**Request:**
Do not repeat pictures. Repeat exactly the lines of the listing below from its first line through the line with "add_leaf('box', gar, pp, d".

**Dataset excerpt:**

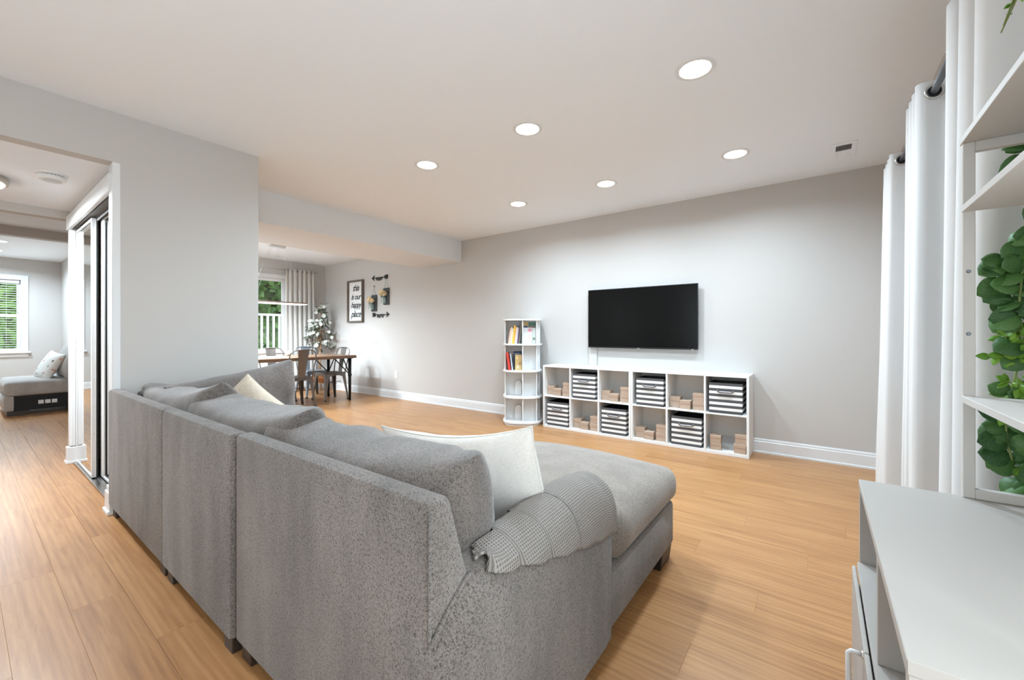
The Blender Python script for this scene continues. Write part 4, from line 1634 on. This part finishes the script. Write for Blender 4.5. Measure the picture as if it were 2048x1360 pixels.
for v, pts in enumerate(vines):
    for k in range(0, 26):
        p = Vector(pts[k])
        zone_bright = 0.965 < p.z < 1.13
        for s_ in range(2):
            side = -1 if (k + s_ + v) % 3 else 1
            dirv = Vector((side * random.uniform(0.5, 1.0), -random.uniform(0.05, 0.35), random.uniform(-0.9, 0.5)))
            pr = 0.3 if zone_bright else 0.72
            if random.random() < pr:
                sz = random.uniform(0.036, 0.056)
                if p.x + dirv.normalized().x * sz < 0.292:
                    sz *= 0.7
                add_leaf('euc', gar, p, dirv, sz, random.uniform(-0.35, 0.35), face=fc())
        if zone_bright or random.random() < 0.3:
            L_ = random.uniform(0.035, 0.065) if zone_bright else 0.028
            d = Vector((random.uniform(-1, 0.5), -random.uniform(0.0, 0.3), random.uniform(-0.4, 0.6))).normalized()
            if p.x + d.x * L_ < 0.315:
                d.x *= 0.4
            wpart('sprig_stem', tube([p, p + d * L_], 0.0012, 5), M_stem, gar)
            for q in range(3 if not zone_bright else 5):
                pp = p + d * L_ * (q + 1) / 5.0
                add_leaf('box', gar, pp, d + Vector((random.uniform(-1, 1), random.uniform(-0.3, 0.1), random.uniform(-1, 1))) * 0.9, random.uniform(0.016, 0.03), random.uniform(-0.5, 0.5), face=fc())

tp = thing('trailing_plant', 'potted plant on the top shelf with a dangling green sprig', 'potted plant', (0.37, 1.10, 1.5462))
obj('pot', lathe([(0.035, 0), (0.045, 0.07), (0.05, 0.075), (0.046, 0.08), (0.044, 0.066)], 24), M_white, tp, auto=0.6)
for k in range(5):
    a = k * 1.3
    pts = [(0, 0, 0.06), (0.02 * math.cos(a), 0.03 + 0.02 * math.sin(a), 0.16), (-0.005 + 0.02 * math.cos(a), 0.09 + 0.01 * k, 0.26), (-0.035 + 0.008 * math.cos(a), 0.17 + 0.004 * k, 0.28), (-0.05 - 0.003 * k, 0.212 + 0.003 * k, 0.235 - 0.012 * k)]
    obj('sprig_stem', tube(pts, 0.0014, 5), M_stem, tp, True)
    for q in range(9):
        f = 1.2 + q * 0.31
        i = min(3, int(f))
        pp = Vector(pts[i]).lerp(Vector(pts[i + 1]), f - i) if i < 4 else Vector(pts[4])
        add_leaf('box', tp, Vector(tp.location) + pp, (random.uniform(-1, 1), random.uniform(-0.3, 0.8), random.uniform(-1, 0.4)), random.uniform(0.012, 0.02), random.uniform(-1, 1))

# ================================================================== DINING ROOM
TX0, TX1, TY0, TY1, TZ = -6.87, -6.07, 2.05, 3.9, 0.735
tab = thing('dining_table', 'long dining table with brown plank top and black pipe legs', 'table', (-6.47, 2.98, 0))
nb = 5
for k in range(nb):
    a = TX0 + (TX1 - TX0) * k / nb
    wpart('plank', box(a + 0.0008, a + (TX1 - TX0) / nb - 0.0008, TY0, TY1, TZ - 0.045, TZ, 0.002), M_table, tab)
for x in (TX0 + 0.075, TX1 - 0.075):
    for y in (TY0 + 0.1, TY1 - 0.075):
        lg = wpart('leg', tube([(x, y, 0), (x, y, 0.30), (x, y, TZ - 0.046)], [0.019, 0.023, 0.026], 12), M_blackmetal, tab, True)
        obj('collar', lathe([(0.026, 0.40), (0.031, 0.405), (0.031, 0.43), (0.026, 0.435)], 14, (x, y, 0)), M_blackmetal, lg)
        obj('flange', lathe([(0.05, TZ - 0.052), (0.05, TZ - 0.0455)], 18, (x, y, 0)), M_blackmetal, lg)
        sy = 1 if y < 3 else -1
        wpart('brace', tube([(x, y, 0.42), (x, y + sy * 0.26, TZ - 0.05)], 0.009, 8), M_blackmetal, tab)
        sx = 1 if x < -6.4 else -1
        wpart('brace', tube([(x, y, 0.42), (x + sx * 0.2, y, TZ - 0.05)], 0.009, 8), M_blackmetal, tab)


def metal_chair(label, loc, rotz, mat, group='metal dining chairs'):
    t = thing('metal_chair', label, 'chair', loc, rotz, group)
    sz = 0.45
    # seat: dished sheet with rolled rim
    n = 10
    bm = rbox(0.37, 0.365, 0.03, 0.014, (10, 10, 2), (0, 0, sz - 0.012), lambda p: Vector((p.x * (1 - 0.06 * (0.5 - p.y / 0.365)), p.y, p.z - (0.008 * (1 - (p.x / 0.19) ** 2) * (1 - (p.y / 0.19) ** 2) if p.z > 0 else 0))))
    obj('seat', bm, mat, t, True)
    # arched aprons
    for s in (-1, 1):
        def arch(w):
            pts = [(-w, 0.435), (w, 0.435)]
            pts += [(w - 0.0, 0.36)]
            for k in range(1, 8):
                a = PI * k / 8
                pts.append((math.cos(a) * (w - 0.03), 0.36 + 0.045 * math.sin(a)))
            pts.append((-w, 0.36))
            return pts
        obj('apron', prism(arch(0.165), 'y', s * 0.172 - 0.002, s * 0.172 + 0.002), mat, t)
        obj('apron', prism(arch(0.155), 'x', s * 0.172 - 0.002, s * 0.172 + 0.002), mat, t)
    for sx in (-1, 1):
        for sy in (-1, 1):
            # folded sheet leg: L section that tapers and splays
            bm = bmesh.new()
            rows = []
            for zz, off, w_ in ((0.44, 0.168, 0.07), (0.36, 0.174, 0.055), (0.2, 0.188, 0.038), (0.0, 0.208, 0.024)):
                cx, cy = sx * off, sy * off
                q = [(cx, cy), (cx - sx * w_, cy), (cx - sx * w_, cy - sy * 0.004), (cx - sx * 0.004, cy - sy * 0.004), (cx - sx * 0.004, cy - sy * w_), (cx, cy - sy * w_)]
                rows.append([bm.verts.new((*c, zz)) for c in q])
            for A, B in zip(rows, rows[1:]):
                for i in range(6):
                    bm.faces.new([A[i], A[(i + 1) % 6], B[(i + 1) % 6], B[i]])
            bm.faces.new(rows[0])
            bm.faces.new(rows[-1][::-1])
            lg = obj('leg', bm, mat, t)
            obj('foot_cap', box(min(sx * 0.182, sx * 0.212), max(sx * 0.182, sx * 0.212), min(sy * 0.182, sy * 0.212), max(sy * 0.182, sy * 0.212), 0.0, 0.018, 0.002), M_black, lg)
    obj('stretcher', multi([(-0.19, 0.19, -0.006, 0.006, 0.27, 0.276), (-0.006, 0.006, -0.19, 0.19, 0.276, 0.282)]), M_blackmetal, t)
    # back hoop (back is at -y)
    hoop = [(-0.165, -0.165, 0.445), (-0.178, -0.185, 0.56), (-0.195, -0.215, 0.72), (-0.185, -0.232, 0.79), (-0.15, -0.242, 0.832), (-0.09, -0.247, 0.848), (0, -0.249, 0.852)]
    hoop = hoop + [(-p[0], p[1], p[2]) for p in hoop[-2::-1]]
    obj('back_hoop', tube(hoop, 0.0085, 10), mat, t, True)
    # splat: one tapered, slightly curved sheet
    bm = bmesh.new()
    rows = []
    for k in range(7):
        f = k / 6
        w_ = 0.052 + 0.028 * f
        y = -0.172 - 0.075 * f ** 1.1
        zz = 0.45 + 0.40 * f
        rows.append([bm.verts.new((x * w_, y - 0.008 * (1 - abs(x)) - o, zz)) for o in (0, 0.003) for x in ((-1, -.5, 0, .5, 1) if o == 0 else (1, .5, 0, -.5, -1))])
    for A, B in zip(rows, rows[1:]):
        for i in range(10):
            bm.faces.new([A[i], A[(i + 1) % 10], B[(i + 1) % 10], B[i]])
    bm.faces.new(rows[0])
    bm.faces.new(rows[-1][::-1])
    obj('splat', bm, mat, t, auto=0.8)
    return t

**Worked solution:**
The Blender Python script for this scene continues. Write part 4, from line 1634 on. This part finishes the script. Write for Blender 4.5. Measure the picture as if it were 2048x1360 pixels.
for v, pts in enumerate(vines):
    for k in range(0, 26):
        p = Vector(pts[k])
        zone_bright = 0.965 < p.z < 1.13
        for s_ in range(2):
            side = -1 if (k + s_ + v) % 3 else 1
            dirv = Vector((side * random.uniform(0.5, 1.0), -random.uniform(0.05, 0.35), random.uniform(-0.9, 0.5)))
            pr = 0.3 if zone_bright else 0.72
            if random.random() < pr:
                sz = random.uniform(0.036, 0.056)
                if p.x + dirv.normalized().x * sz < 0.292:
                    sz *= 0.7
                add_leaf('euc', gar, p, dirv, sz, random.uniform(-0.35, 0.35), face=fc())
        if zone_bright or random.random() < 0.3:
            L_ = random.uniform(0.035, 0.065) if zone_bright else 0.028
            d = Vector((random.uniform(-1, 0.5), -random.uniform(0.0, 0.3), random.uniform(-0.4, 0.6))).normalized()
            if p.x + d.x * L_ < 0.315:
                d.x *= 0.4
            wpart('sprig_stem', tube([p, p + d * L_], 0.0012, 5), M_stem, gar)
            for q in range(3 if not zone_bright else 5):
                pp = p + d * L_ * (q + 1) / 5.0
                add_leaf('box', gar, pp, d + Vector((random.uniform(-1, 1), random.uniform(-0.3, 0.1), random.uniform(-1, 1))) * 0.9, random.uniform(0.016, 0.03), random.uniform(-0.5, 0.5), face=fc())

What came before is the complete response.